Intelligent Reflecting Surface Aided AirComp: Multi-Timescale Design and Performance Analysis
Guangji Chen, Jun Li, Qingqing Wu, Meng Hua, Kaitao Meng, Zhonghao Lyu
TL;DR
The paper addresses high signaling overhead in IRS-aided AirComp by introducing a multi-timescale protocol that fixes receive beamforming offline using AoA information and optimizes IRS phase shifts from long-term statistics, while adapting transmit powers in each coherence block using a reduced effective I-CSI. This yields a low CSI burden ($\mathcal{O}(K)$) and closed-form, low-complexity solutions for power control, facilitated by a two-step design with discrete phase shifts and majority voting. Theoretical analysis demonstrates an MSE scaling of $\mathcal{O}\left(\dfrac{K}{N^2 M}\right)$ in the large-system limit and proves that channel-inversion power control is asymptotically optimal as $N$ grows, implying energy-efficient operation for devices. Numerical results validate the gains from discrete IRS phase shifts and the proposed protocol, revealing a double benefit: improved computation accuracy and reduced device power consumption in large-scale IRS-aided AirComp systems.
Abstract
The integration of intelligent reflecting surface (IRS) into over-the-air computation (AirComp) is an effective solution for reducing the computational mean squared error (MSE) via its high passive beamforming gain. Prior works on IRS aided AirComp generally rely on the full instantaneous channel state information (I-CSI), which is not applicable to large-scale systems due to its heavy signalling overhead. To address this issue, we propose a novel multi-timescale transmission protocol.
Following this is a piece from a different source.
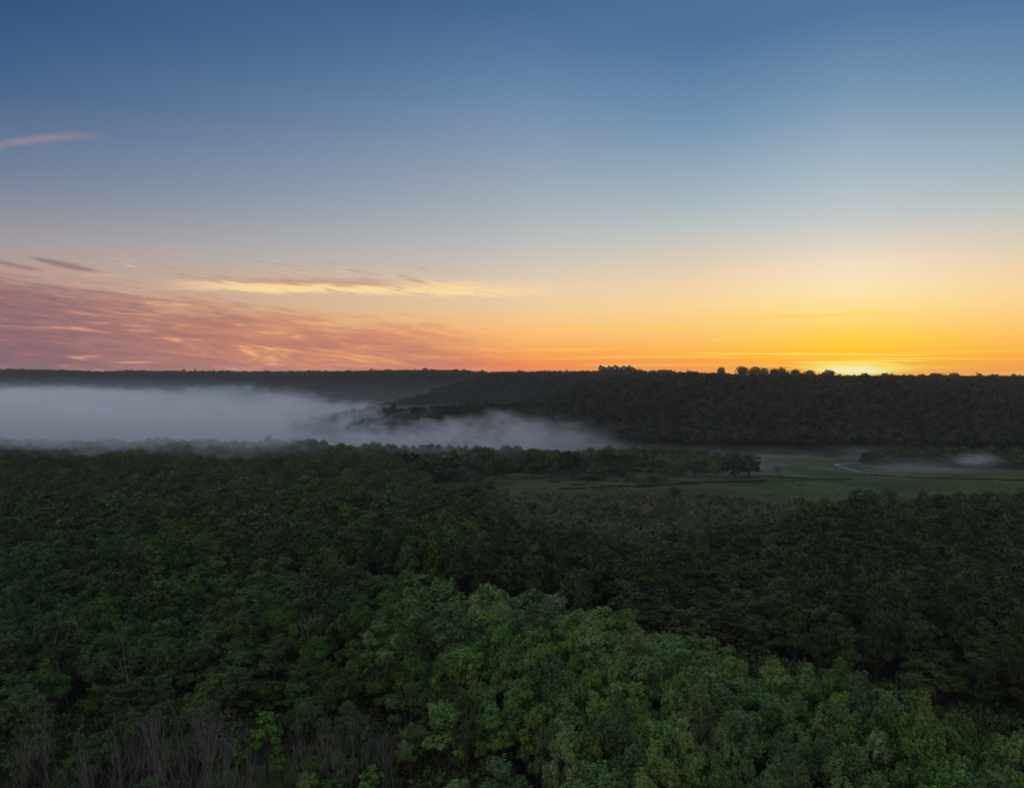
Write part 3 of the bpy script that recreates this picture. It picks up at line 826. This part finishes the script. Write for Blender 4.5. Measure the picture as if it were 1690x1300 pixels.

In particular, the receive beamforming at the access point (AP) is pre-determined based on the static angle information and the IRS phase-shifts are optimized relying on the long-term statistical CSI. With the obtained AP receive beamforming and IRS phase-shifts, the effective low-dimensional I-CSI is exploited to determine devices' transmit power in each coherence block, thus substantially reducing the signalling overhead. Theoretical analysis unveils that the achievable MSE scales on the order of ${\cal O}\left( {K/\left( {{N^2}M} \right)} \right)$, where $M$, $N$, and $K$ are the number of AP antennas, IRS elements, and devices, respectively. We also prove that the channel-inversion power control is asymptotically optimal for large $N$, which reveals that the full power transmission policy is not needed for lowering the power consumption of energy-limited devices.